Da piccolo quando ero a casa mia e pioveva sopra le lamiere chiudevo gli occhi e mi sembrava di sentire gli applausi. Ora gli applausi mi arrivano calorosi veramente e sento che la mia famiglia è il cinema e siete anche voi.
Funziona così: disprezziamo Thom Yorke quando si libera dal peso di essere se stesso in quel brutto corpo da mostriciattolo sociopatico per diventare un personaggio glam a tutti gli effetti; al contrario, amiamo Marcello Fonte per la sua orrida fisionomia, per la calabra dizione incerta e la biografia assurda da freak – senza, in molti casi, aver neppure visto Dogman, per cui il nostro buon selvaggio ha vinto la Palma d’Oro a Cannes (vera motivazione, verrebbe da dire: “Per essere rimasto se stesso”).

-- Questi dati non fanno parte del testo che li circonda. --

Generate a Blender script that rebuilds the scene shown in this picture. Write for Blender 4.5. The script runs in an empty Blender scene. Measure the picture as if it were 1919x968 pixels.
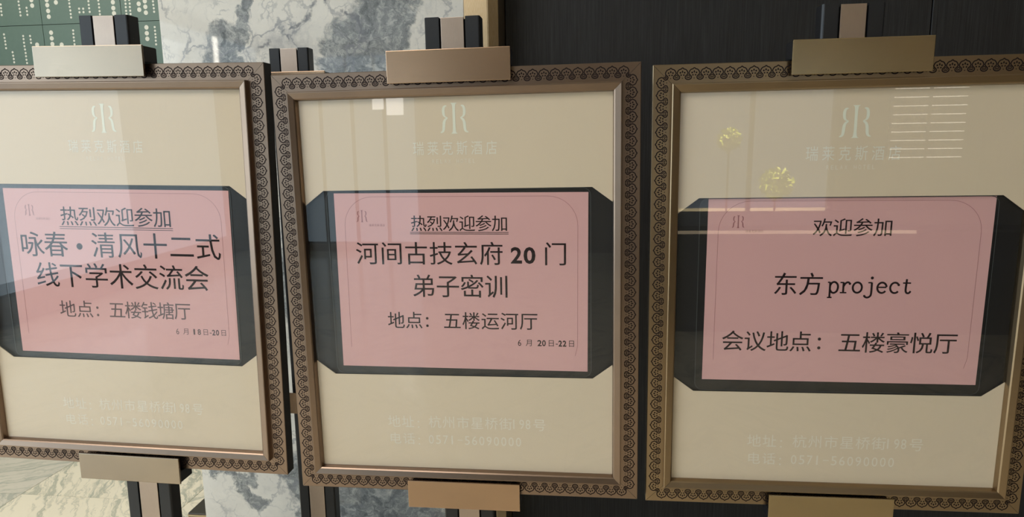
import bpy, bmesh, math, random
from mathutils import Matrix, Vector
random.seed(7)
COL = bpy.context.scene.collection

# ------------------------------------------------------------------ camera
cam_data = bpy.data.cameras.new('camera')
cam_data.sensor_fit = 'HORIZONTAL'; cam_data.sensor_width = 36.0
cam_data.lens = 1256.545 / 1919 * 36.0
cam_data.clip_start = 0.02
cam = bpy.data.objects.new('camera', cam_data); COL.objects.link(cam)
cam.matrix_world = Matrix(((0.99353513, -0.00490796, 0.11341891, 0),
                           (0.11271306, 0.16192412, -0.98034501, 0),
                           (-0.01355376, 0.98679101, 0.16143049, 1.5),
                           (0, 0, 0, 1)))
bpy.context.scene.camera = cam

# ------------------------------------------------------------------ world, exposure
sc = bpy.context.scene
world = bpy.data.worlds.new('world'); sc.world = world; world.use_nodes = True
world.node_tree.nodes['Background'].inputs[0].default_value = (0.75, 0.86, 1.0, 1)
world.node_tree.nodes['Background'].inputs[1].default_value = 1.2
sc.view_settings.view_transform = 'Standard'; sc.view_settings.look = 'None'
sc.view_settings.gamma = 1.0; sc.view_settings.use_curve_mapping = False
sc.view_settings.exposure = -0.14

# ------------------------------------------------------------------ added fill lights, daylight from the left windows
def area(name, loc, rot, sx, sy, power, color):
    l = bpy.data.lights.new(name, 'AREA'); l.shape = 'RECTANGLE'; l.size = sx; l.size_y = sy
    l.energy = power; l.color = color
    o = bpy.data.objects.new(name, l); COL.objects.link(o); o.location = loc; o.rotation_euler = rot
    return o
area('ceiling_fill', (-1.9, -1.0, 3.14), (0, 0, 0), 2.4, 2.0, 72, (1.0, 0.94, 0.88))  # added main fill, unseen; placed left so brightness falls off to the right
area('ceiling_fill', (1.6, -2.4, 3.14), (0, 0, 0), 1.6, 1.2, 8, (1.0, 0.80, 0.55))  # added weak warm fill on the right, unseen
area('daylight_left', (-4.85, -1.7, 1.6), (0, -math.pi / 2, 0), 2.4, 5.4, 80, (0.80, 0.92, 1.0))
area('far_wall_fill', (-2.9, 2.2, 3.1), (math.radians(25), 0, 0), 2.4, 0.6, 44, (1.0, 0.94, 0.82))  # added unseen fill that brightens the floor and tiles at far left

# ------------------------------------------------------------------ materials
def newmat(name):
    m = bpy.data.materials.new(name); m.use_nodes = True
    nt = m.node_tree; b = nt.nodes['Principled BSDF']
    return m, nt, b
def setp(b, color=None, rough=None, metal=None, spec=None, coat=None):
    if color is not None: b.inputs['Base Color'].default_value = (*color, 1)
    if rough is not None: b.inputs['Roughness'].default_value = rough
    if metal is not None: b.inputs['Metallic'].default_value = metal
    if spec is not None: b.inputs['Specular IOR Level'].default_value = spec
    if coat is not None: b.inputs['Coat Weight'].default_value = coat
class NT:
    """small helper for building node graphs"""
    def __init__(s, nt): s.nt = nt
    def put(s, sock, v):
        if v is None: return
        if hasattr(v, 'is_output'): s.nt.links.new(v, sock)
        elif isinstance(v, (tuple, list)) and len(v) == 3 and sock.type == 'RGBA': sock.default_value = (*v, 1)
        else: sock.default_value = v
    def math(s, op, a, b=None, c=None, clamp=False):
        n = s.nt.nodes.new('ShaderNodeMath'); n.operation = op; n.use_clamp = clamp
        s.put(n.inputs[0], a); s.put(n.inputs[1], b)
        if c is not None: s.put(n.inputs[2], c)
        return n.outputs[0]
    def vmath(s, op, a, b=None):
        n = s.nt.nodes.new('ShaderNodeVectorMath'); n.operation = op
        s.put(n.inputs[0], a)
        if b is not None: s.put(n.inputs[3 if op == 'SCALE' else 1], b)
        return n.outputs[1 if op in ('LENGTH', 'DOT_PRODUCT', 'DISTANCE') else 0]
    def obj(s): return s.nt.nodes.new('ShaderNodeTexCoord').outputs['Object']
    def noise(s, vec, scale, detail=4, rough=.55, dist=0, col=False):
        n = s.nt.nodes.new('ShaderNodeTexNoise'); s.put(n.inputs['Vector'], vec)
        n.inputs['Scale'].default_value = scale; n.inputs['Detail'].default_value = detail
        n.inputs['Roughness'].default_value = rough; n.inputs['Distortion'].default_value = dist
        return n.outputs['Color' if col else 'Fac']
    def mapping(s, vec, scale=(1, 1, 1), rot=(0, 0, 0), loc=(0, 0, 0)):
        n = s.nt.nodes.new('ShaderNodeMapping'); s.put(n.inputs[0], vec)
        n.inputs['Location'].default_value = loc; n.inputs['Rotation'].default_value = rot; n.inputs['Scale'].default_value = scale
        return n.outputs[0]
    def ramp(s, fac, stops, interp='LINEAR'):
        n = s.nt.nodes.new('ShaderNodeValToRGB'); s.put(n.inputs[0], fac); cr = n.color_ramp; cr.interpolation = interp
        while len(cr.elements) > 1: cr.elements.remove(cr.elements[-1])
        for i, (p, c) in enumerate(stops):
            e = cr.elements[0] if i == 0 else cr.elements.new(p)
            e.position = p; e.color = (*c, 1) if isinstance(c, (tuple, list)) else (c, c, c, 1)
        return n.outputs[0]
    def mix(s, f, a, b, mode='MIX'):
        n = s.nt.nodes.new('ShaderNodeMix'); n.data_type = 'RGBA'; n.blend_type = mode
        s.put(n.inputs[0], f); s.put(n.inputs[6], a); s.put(n.inputs[7], b); return n.outputs[2]
    def smooth(s, v, a, b, o0=0.0, o1=1.0):
        n = s.nt.nodes.new('ShaderNodeMapRange'); n.interpolation_type = 'SMOOTHSTEP'
        s.put(n.inputs[0], v); n.inputs[1].default_value = a; n.inputs[2].default_value = b
        n.inputs[3].default_value = o0; n.inputs[4].default_value = o1; return n.outputs[0]
    def bump(s, h, strength, dist, b):
        n = s.nt.nodes.new('ShaderNodeBump'); s.put(n.inputs['Height'], h)
        n.inputs['Strength'].default_value = strength; n.inputs['Distance'].default_value = dist
        s.nt.links.new(n.outputs[0], b.inputs['Normal'])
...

E poi quel cognome. Fonte. Purezza, rinnovamento, sincerità: tre qualità che Marcellino col suo discorso a Cannes ci ha fatto sentire per interposta persona (o personaggio). Del resto è ciò che chiediamo all’arte, anche fuori dal palcoscenico: trascendere la nostra condizione quotidiana, i nostri ipocriti, impuri ma luccicanti sogni di gloria. In una sola parola: redenzione. Lo chiediamo all’arte – almeno in certa parte d’Occidente – perché non possiamo più chiederlo alla fede.

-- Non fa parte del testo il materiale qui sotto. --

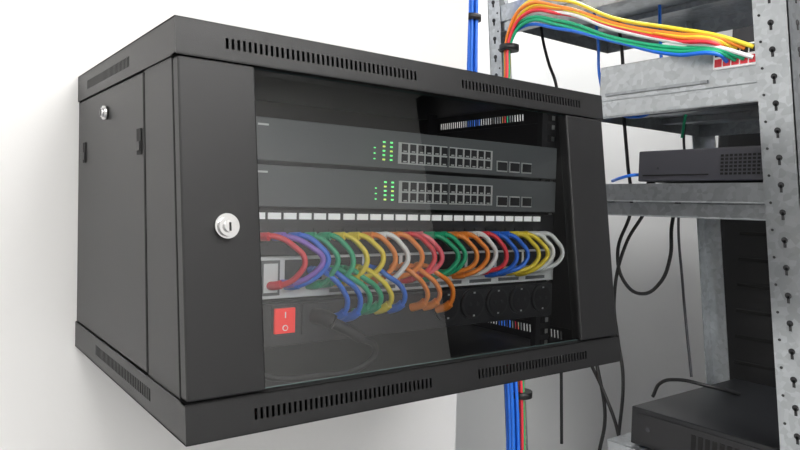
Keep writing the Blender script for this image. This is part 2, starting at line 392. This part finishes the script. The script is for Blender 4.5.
# ------------------------------------------------------------------ room
def wall(name,x0,x1,y0,y1,z0,z1,m):
    b=MB(); b.box(x0,x1,y0,y1,z0,z1,m); return b.obj(name)
CH=2.8
wall('wall_back',-2.6,.705,D,.95,0,CH,'wall')
wall('wall_recess',.705,2.5,.85,.95,0,CH,'wall2')
wall('wall_right',2.5,2.6,-2.7,.95,0,CH,'walld')
wall('wall_left',-2.7,-2.6,-2.7,.95,0,CH,'wall')
wall('wall_front',-2.6,2.5,-2.7,-2.6,0,CH,'wall')
wall('floor',-2.7,2.6,-2.7,.95,-.1,0,'floor')
wall('ceiling',-2.7,2.6,-2.7,.95,CH,CH+.1,'ceil')
wall('baseboard_back',-2.6,.705,D-.012,D,0,.08,'ceil')
def lamp(x,y,sx,sy,power):  # builds the room's ceiling panels and the added fill panels alike
    e=empty('ceiling_and_fill_light',(x,y,CH))
    b=MB(); b.box(-sx/2,sx/2,-sy/2,sy/2,-.02,-.001,'port_metal'); b.box(-sx/2+.02,sx/2-.02,-sy/2+.02,sy/2-.02,-.024,-.019,'lamp'); b.obj('panel',e)
    l=bpy.data.lights.new('ceiling_and_fill_area','AREA'); l.shape='RECTANGLE'; l.size=sx; l.size_y=sy; l.energy=power; l.color=(1,.985,.97)
    o=bpy.data.objects.new('lamp',l); scene.collection.objects.link(o); o.parent=e; o.location=(0,0,-.03)
lamp(-.9,-1.0,1.2,.6,11)
lamp(.9,-1.1,1.2,.6,30)
lamp(0,-2.1,1.2,.5,34)  # added unseen fill, front-lights the cables inside the cabinet
lamp(-1.6,-.4,.6,.6,3)
lamp(1.35,.58,.9,.3,20)  # added unseen fill, brightens the recess wall behind the shelving
w=bpy.data.worlds.new('world'); scene.world=w; w.use_nodes=True
w.node_tree.nodes['Background'].inputs['Color'].default_value=(.8,.85,.9,1); w.node_tree.nodes['Background'].inputs['Strength'].default_value=.3
# ------------------------------------------------------------------ camera
h,p,rl=.6403,-.0327,.0275
F=Vector((math.sin(h)*math.cos(p),math.cos(h)*math.cos(p),math.sin(p))); R=Vector((math.cos(h),-math.sin(h),0)); U=R.cross(F)
R2=R*math.cos(rl)+U*math.sin(rl); U2=-R*math.sin(rl)+U*math.cos(rl)
cam=bpy.data.cameras.new('camera'); cam.lens=667.5/800*36; cam.sensor_width=36; cam.clip_start=.01
co=bpy.data.objects.new('camera',cam); scene.collection.objects.link(co)
m=Matrix((R2,U2,-F)).transposed().to_4x4(); m.translation=Vector((-.19,-.5454,.2083+Z0)); co.matrix_world=m
scene.camera=co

(E neppure a certo cinema italiano, potremmo chiederlo: certo cinema italiano sempre didascalico e perso nel ribadire l’ovvio, privo di ogni slancio verso un altrove credibile e inventato al tempo stesso; per questo ci piacciono Garrone e Mainetti, perché vanno dove non c’è luce con la fiaccola della pietas – mai della retorica – e dell’immaginazione, con una precisa idea di estetica non ancora cannibale. Per questo ci piaceva anche lo sguardo di Sorrentino prima della narcosi estetizzante – altrimenti detta sindrome di Parr, che tutto imbelletta nel kitsch dorato; Sorrentino che ne L’amico di famiglia riusciva a trovare l’equilibrio perfetto tra forma personale e freakshow più temerario.)
In certa parte d’Occidente, dicevo: perché nell’immonda periferia meridionale – più periferia che meridione, a dirla tutta – in cui Fonte è nato, e persino in certi ambienti romani in cui è cresciuto, questo nostro remoto sognare è altrettanto ipocrita. O più semplicemente non esiste: dubito che qualcuno vorrebbe davvero essere Marcello Fonte, soprattutto prima dell’arrivo della parte della favola di Cannes.
Una volta ammesso questo, è soprattutto per questo che abbiamo bisogno di lui.